After George W. Bush’s second victory in 2004, when Republicans held all three branches of government, progressive scholars and public officials began to rediscover the virtues of what Heather K. Gerken of Yale Law School, the intellectual guru of the movement, calls “A New Progressive Federalism.” David J. Barron, now a judge on the United States Court of Appeals for the First Circuit, wrote an article in Dissent after Mr. Bush’s re-election referring to “the emergence of why-go-to-Canada-when-you-have-federalism discussions within lefty circles.”

Several progressive politicians relied on these arguments, from Barney Frank’s urging the city of San Francisco to use the rhetoric of local control to resist a federal gay marriage ban to Senator Richard B. Blumenthal’s invoking states’ rights when he was the attorney general of Connecticut on issues ranging from banking regulations to banning assault weapons.
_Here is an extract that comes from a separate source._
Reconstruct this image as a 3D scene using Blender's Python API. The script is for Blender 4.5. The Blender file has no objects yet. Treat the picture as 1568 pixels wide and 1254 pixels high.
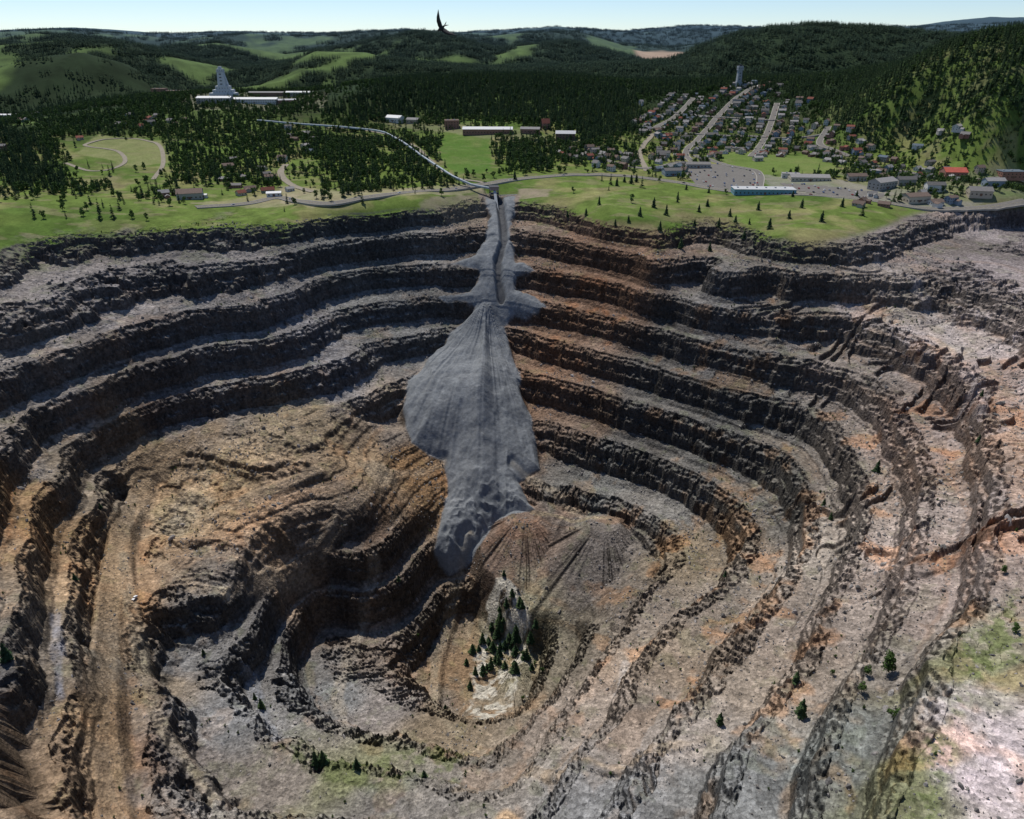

In fact, you can make a credible case that the most important progressive victories in the Obama era — including health care reform and marriage equality, both originally tested in Massachusetts — emerged from the states during the Bush administration, just as Brandeis anticipated.


I suspect that the attitudinal change that Somin and Rosen noted, and which is only accelerating as the Trump administration continues to change the focus of the national government, will continue to increase. Such a change would have serious implications for both political parties, since the prime battleground for left-right debates could shift from Washington to the state capitals. Perhaps in ten years, state house elections will be as critical as today’s national races, which would in turn mean even more money being spent in local elections. Indeed, this is a trend we have also seen of late, and it’s one that challenges the two national parties to strategically apportion state support money for races that would have been much less important a decade ago.

In sum, one of the amazing ironies of this current GOP administration might be that it shifts the locus of the modern Federalist movement from right to left. A major determinant of this possibility will be the tax law challenges, of course. Should states like California and New York successfully undercut the 2017 GOP tax package, we will soon see a significant refocusing of liberal money and labor from the national discourse and out to the newly-emboldened state capitals willing to take up the battle against the conservative agenda.